Each line below is to be written out in full, exactly as shown.

* START Given material *

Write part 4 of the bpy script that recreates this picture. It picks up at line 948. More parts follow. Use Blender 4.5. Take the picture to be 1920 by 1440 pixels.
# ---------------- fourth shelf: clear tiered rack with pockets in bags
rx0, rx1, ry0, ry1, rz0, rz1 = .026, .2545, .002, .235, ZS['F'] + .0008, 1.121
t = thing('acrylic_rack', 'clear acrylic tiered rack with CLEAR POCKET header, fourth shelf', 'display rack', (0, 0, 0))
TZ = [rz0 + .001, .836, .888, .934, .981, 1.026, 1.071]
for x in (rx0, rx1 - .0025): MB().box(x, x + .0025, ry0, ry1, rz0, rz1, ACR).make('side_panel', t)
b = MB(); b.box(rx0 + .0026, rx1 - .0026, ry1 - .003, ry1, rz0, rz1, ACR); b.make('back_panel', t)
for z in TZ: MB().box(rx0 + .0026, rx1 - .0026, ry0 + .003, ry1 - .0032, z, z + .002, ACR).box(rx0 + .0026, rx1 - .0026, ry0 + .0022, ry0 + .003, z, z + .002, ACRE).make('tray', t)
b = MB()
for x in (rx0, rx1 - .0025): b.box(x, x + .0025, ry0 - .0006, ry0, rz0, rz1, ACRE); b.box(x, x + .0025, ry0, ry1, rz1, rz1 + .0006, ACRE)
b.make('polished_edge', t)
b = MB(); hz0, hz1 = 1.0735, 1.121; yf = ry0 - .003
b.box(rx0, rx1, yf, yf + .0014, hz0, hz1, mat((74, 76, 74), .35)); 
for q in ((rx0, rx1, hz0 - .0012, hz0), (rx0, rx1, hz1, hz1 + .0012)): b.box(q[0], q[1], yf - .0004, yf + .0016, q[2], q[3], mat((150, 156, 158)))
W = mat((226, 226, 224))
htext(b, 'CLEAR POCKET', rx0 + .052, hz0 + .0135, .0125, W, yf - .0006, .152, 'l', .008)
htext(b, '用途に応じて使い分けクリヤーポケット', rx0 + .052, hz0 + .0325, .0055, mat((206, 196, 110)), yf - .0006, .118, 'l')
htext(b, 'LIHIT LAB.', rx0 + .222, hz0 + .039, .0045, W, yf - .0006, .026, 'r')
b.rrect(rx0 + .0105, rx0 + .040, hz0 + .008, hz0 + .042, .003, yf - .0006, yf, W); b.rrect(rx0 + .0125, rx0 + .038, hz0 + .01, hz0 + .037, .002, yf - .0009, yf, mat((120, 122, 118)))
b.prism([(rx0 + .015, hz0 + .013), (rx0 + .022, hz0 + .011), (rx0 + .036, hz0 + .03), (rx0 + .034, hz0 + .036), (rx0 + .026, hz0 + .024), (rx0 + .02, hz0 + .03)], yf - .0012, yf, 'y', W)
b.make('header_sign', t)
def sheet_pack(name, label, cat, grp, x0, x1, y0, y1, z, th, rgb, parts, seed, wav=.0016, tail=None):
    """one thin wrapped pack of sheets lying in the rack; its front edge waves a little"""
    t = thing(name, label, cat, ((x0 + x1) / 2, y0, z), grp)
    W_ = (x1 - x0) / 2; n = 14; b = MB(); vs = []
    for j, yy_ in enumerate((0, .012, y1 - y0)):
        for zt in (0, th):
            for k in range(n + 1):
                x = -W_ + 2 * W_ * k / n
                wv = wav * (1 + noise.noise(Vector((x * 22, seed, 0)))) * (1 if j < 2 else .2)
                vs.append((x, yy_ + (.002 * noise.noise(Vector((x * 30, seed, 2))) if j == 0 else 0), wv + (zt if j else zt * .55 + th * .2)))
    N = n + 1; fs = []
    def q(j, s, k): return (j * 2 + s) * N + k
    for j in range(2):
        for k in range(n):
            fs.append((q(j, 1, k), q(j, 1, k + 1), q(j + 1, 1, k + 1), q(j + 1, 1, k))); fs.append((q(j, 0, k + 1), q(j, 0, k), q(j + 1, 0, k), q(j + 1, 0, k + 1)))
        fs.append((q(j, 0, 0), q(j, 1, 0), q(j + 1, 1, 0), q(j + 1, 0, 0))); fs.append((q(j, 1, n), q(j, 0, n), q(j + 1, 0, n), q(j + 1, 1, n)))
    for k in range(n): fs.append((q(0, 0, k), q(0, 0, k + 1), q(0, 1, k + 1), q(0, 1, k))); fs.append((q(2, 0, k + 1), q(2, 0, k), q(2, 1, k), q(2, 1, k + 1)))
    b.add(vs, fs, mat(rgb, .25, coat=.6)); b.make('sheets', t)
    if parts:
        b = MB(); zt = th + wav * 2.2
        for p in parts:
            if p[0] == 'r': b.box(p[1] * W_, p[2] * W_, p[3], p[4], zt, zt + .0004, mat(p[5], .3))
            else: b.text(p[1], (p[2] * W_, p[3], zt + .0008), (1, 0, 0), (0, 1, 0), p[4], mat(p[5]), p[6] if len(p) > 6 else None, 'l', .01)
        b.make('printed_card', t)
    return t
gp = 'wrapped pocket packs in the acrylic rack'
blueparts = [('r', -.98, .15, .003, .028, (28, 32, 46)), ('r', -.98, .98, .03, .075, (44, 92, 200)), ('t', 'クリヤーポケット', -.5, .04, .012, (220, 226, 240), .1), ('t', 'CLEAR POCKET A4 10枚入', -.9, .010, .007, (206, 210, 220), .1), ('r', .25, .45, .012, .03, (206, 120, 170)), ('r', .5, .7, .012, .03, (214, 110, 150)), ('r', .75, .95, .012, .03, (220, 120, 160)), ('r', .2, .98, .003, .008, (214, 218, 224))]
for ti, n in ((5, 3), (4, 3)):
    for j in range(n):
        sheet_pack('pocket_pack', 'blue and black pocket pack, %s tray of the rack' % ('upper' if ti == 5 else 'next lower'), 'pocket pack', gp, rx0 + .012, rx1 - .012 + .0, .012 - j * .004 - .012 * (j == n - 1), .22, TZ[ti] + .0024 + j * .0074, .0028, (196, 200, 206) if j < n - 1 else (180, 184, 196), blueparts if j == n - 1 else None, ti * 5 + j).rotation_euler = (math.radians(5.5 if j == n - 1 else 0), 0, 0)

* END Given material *

Reply:
Write part 4 of the bpy script that recreates this picture. It picks up at line 948. More parts follow. Use Blender 4.5. Take the picture to be 1920 by 1440 pixels.
# ---------------- fourth shelf: clear tiered rack with pockets in bags
rx0, rx1, ry0, ry1, rz0, rz1 = .026, .2545, .002, .235, ZS['F'] + .0008, 1.121
t = thing('acrylic_rack', 'clear acrylic tiered rack with CLEAR POCKET header, fourth shelf', 'display rack', (0, 0, 0))
TZ = [rz0 + .001, .836, .888, .934, .981, 1.026, 1.071]
for x in (rx0, rx1 - .0025): MB().box(x, x + .0025, ry0, ry1, rz0, rz1, ACR).make('side_panel', t)
b = MB(); b.box(rx0 + .0026, rx1 - .0026, ry1 - .003, ry1, rz0, rz1, ACR); b.make('back_panel', t)
for z in TZ: MB().box(rx0 + .0026, rx1 - .0026, ry0 + .003, ry1 - .0032, z, z + .002, ACR).box(rx0 + .0026, rx1 - .0026, ry0 + .0022, ry0 + .003, z, z + .002, ACRE).make('tray', t)
b = MB()
for x in (rx0, rx1 - .0025): b.box(x, x + .0025, ry0 - .0006, ry0, rz0, rz1, ACRE); b.box(x, x + .0025, ry0, ry1, rz1, rz1 + .0006, ACRE)
b.make('polished_edge', t)
b = MB(); hz0, hz1 = 1.0735, 1.121; yf = ry0 - .003
b.box(rx0, rx1, yf, yf + .0014, hz0, hz1, mat((74, 76, 74), .35)); 
for q in ((rx0, rx1, hz0 - .0012, hz0), (rx0, rx1, hz1, hz1 + .0012)): b.box(q[0], q[1], yf - .0004, yf + .0016, q[2], q[3], mat((150, 156, 158)))
W = mat((226, 226, 224))
htext(b, 'CLEAR POCKET', rx0 + .052, hz0 + .0135, .0125, W, yf - .0006, .152, 'l', .008)
htext(b, '用途に応じて使い分けクリヤーポケット', rx0 + .052, hz0 + .0325, .0055, mat((206, 196, 110)), yf - .0006, .118, 'l')
htext(b, 'LIHIT LAB.', rx0 + .222, hz0 + .039, .0045, W, yf - .0006, .026, 'r')
b.rrect(rx0 + .0105, rx0 + .040, hz0 + .008, hz0 + .042, .003, yf - .0006, yf, W); b.rrect(rx0 + .0125, rx0 + .038, hz0 + .01, hz0 + .037, .002, yf - .0009, yf, mat((120, 122, 118)))
b.prism([(rx0 + .015, hz0 + .013), (rx0 + .022, hz0 + .011), (rx0 + .036, hz0 + .03), (rx0 + .034, hz0 + .036), (rx0 + .026, hz0 + .024), (rx0 + .02, hz0 + .03)], yf - .0012, yf, 'y', W)
b.make('header_sign', t)
def sheet_pack(name, label, cat, grp, x0, x1, y0, y1, z, th, rgb, parts, seed, wav=.0016, tail=None):
    """one thin wrapped pack of sheets lying in the rack; its front edge waves a little"""
    t = thing(name, label, cat, ((x0 + x1) / 2, y0, z), grp)
    W_ = (x1 - x0) / 2; n = 14; b = MB(); vs = []
    for j, yy_ in enumerate((0, .012, y1 - y0)):
        for zt in (0, th):
            for k in range(n + 1):
                x = -W_ + 2 * W_ * k / n
                wv = wav * (1 + noise.noise(Vector((x * 22, seed, 0)))) * (1 if j < 2 else .2)
                vs.append((x, yy_ + (.002 * noise.noise(Vector((x * 30, seed, 2))) if j == 0 else 0), wv + (zt if j else zt * .55 + th * .2)))
    N = n + 1; fs = []
    def q(j, s, k): return (j * 2 + s) * N + k
    for j in range(2):
        for k in range(n):
            fs.append((q(j, 1, k), q(j, 1, k + 1), q(j + 1, 1, k + 1), q(j + 1, 1, k))); fs.append((q(j, 0, k + 1), q(j, 0, k), q(j + 1, 0, k), q(j + 1, 0, k + 1)))
        fs.append((q(j, 0, 0), q(j, 1, 0), q(j + 1, 1, 0), q(j + 1, 0, 0))); fs.append((q(j, 1, n), q(j, 0, n), q(j + 1, 0, n), q(j + 1, 1, n)))
    for k in range(n): fs.append((q(0, 0, k), q(0, 0, k + 1), q(0, 1, k + 1), q(0, 1, k))); fs.append((q(2, 0, k + 1), q(2, 0, k), q(2, 1, k), q(2, 1, k + 1)))
    b.add(vs, fs, mat(rgb, .25, coat=.6)); b.make('sheets', t)
    if parts:
        b = MB(); zt = th + wav * 2.2
        for p in parts:
            if p[0] == 'r': b.box(p[1] * W_, p[2] * W_, p[3], p[4], zt, zt + .0004, mat(p[5], .3))
            else: b.text(p[1], (p[2] * W_, p[3], zt + .0008), (1, 0, 0), (0, 1, 0), p[4], mat(p[5]), p[6] if len(p) > 6 else None, 'l', .01)
        b.make('printed_card', t)
    return t
gp = 'wrapped pocket packs in the acrylic rack'
blueparts = [('r', -.98, .15, .003, .028, (28, 32, 46)), ('r', -.98, .98, .03, .075, (44, 92, 200)), ('t', 'クリヤーポケット', -.5, .04, .012, (220, 226, 240), .1), ('t', 'CLEAR POCKET A4 10枚入', -.9, .010, .007, (206, 210, 220), .1), ('r', .25, .45, .012, .03, (206, 120, 170)), ('r', .5, .7, .012, .03, (214, 110, 150)), ('r', .75, .95, .012, .03, (220, 120, 160)), ('r', .2, .98, .003, .008, (214, 218, 224))]
for ti, n in ((5, 3), (4, 3)):
    for j in range(n):
        sheet_pack('pocket_pack', 'blue and black pocket pack, %s tray of the rack' % ('upper' if ti == 5 else 'next lower'), 'pocket pack', gp, rx0 + .012, rx1 - .012 + .0, .012 - j * .004 - .012 * (j == n - 1), .22, TZ[ti] + .0024 + j * .0074, .0028, (196, 200, 206) if j < n - 1 else (180, 184, 196), blueparts if j == n - 1 else None, ti * 5 + j).rotation_euler = (math.radians(5.5 if j == n - 1 else 0), 0, 0)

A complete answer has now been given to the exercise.